Another area that retailers should think about using AI is with intelligent forecasting systems for reducing inventory and shipping costs. For example, by using reinforcement learning to teach computers to take different actions based on the best possible decision in that situation. Today, AI can help predict rough quantities of products to order and analyze inventory in store based on historical sales data.
Amazon’s new Echo look device can take full-length photos and videos of users in order to check fashion choices, and recommend additional styles.
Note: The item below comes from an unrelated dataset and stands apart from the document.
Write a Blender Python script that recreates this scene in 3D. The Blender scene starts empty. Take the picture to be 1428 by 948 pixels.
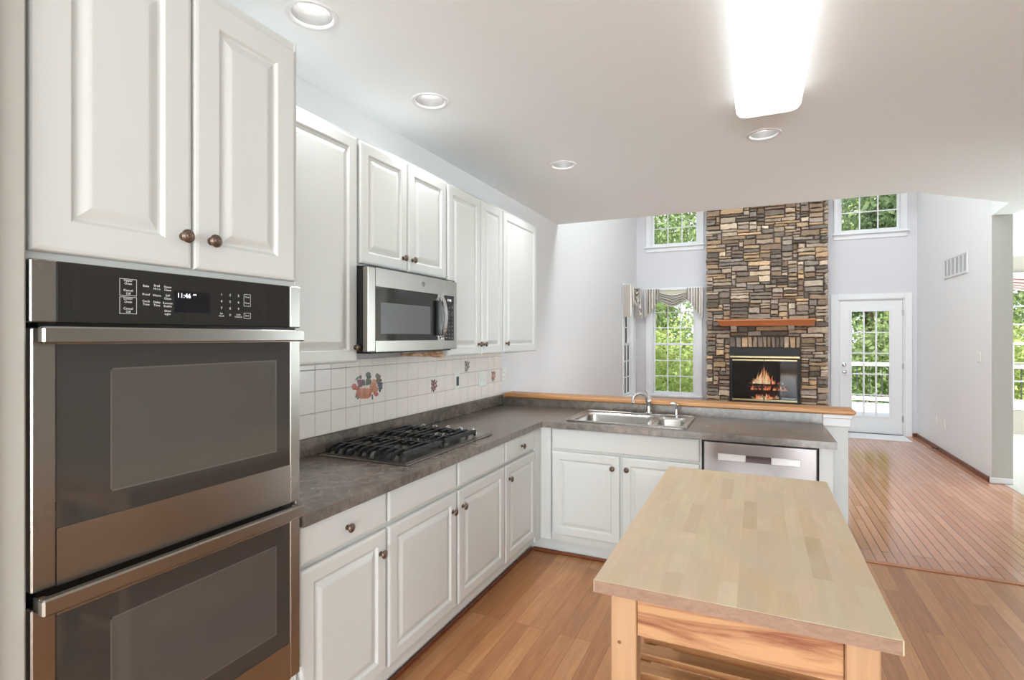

Image recognition is estimated to grow with other companies such as Alibaba’s FashionAI that uses deep learning to recognize hundreds of millions of items of clothing as well as the tastes of designers and fashion influencers to offer recommendations.
Coupled with augmented reality, image recognition (AI) technology can be used to analyze pieces of clothing and automatically generate an image of the garment on a person of any size, shape, or wearing any kind of shoes. Some companies are already experimenting with smart fitting rooms to allow customers in-store to immediately view themselves in the clothes they pick, and swap those clothes for different styles, without even changing.
Each outfit selection is analyzed to offer additional recommendations both in-store, and can strengthen e-commerce by tracking users’ preferences and giving them a customized shopping experience when the visit online. For example, if a customer browses green items repeatedly, the color would be prioritized for their next visit. Alternatively, if they bought items in store, similar items will show online, with a promotion from the store location.
While AI technologies will not replace humans just yet, it is a big opportunity to scale insight into customer preferences to align supply and demand, provide a personal customer experience, and push all the way to the supply chain to create better products.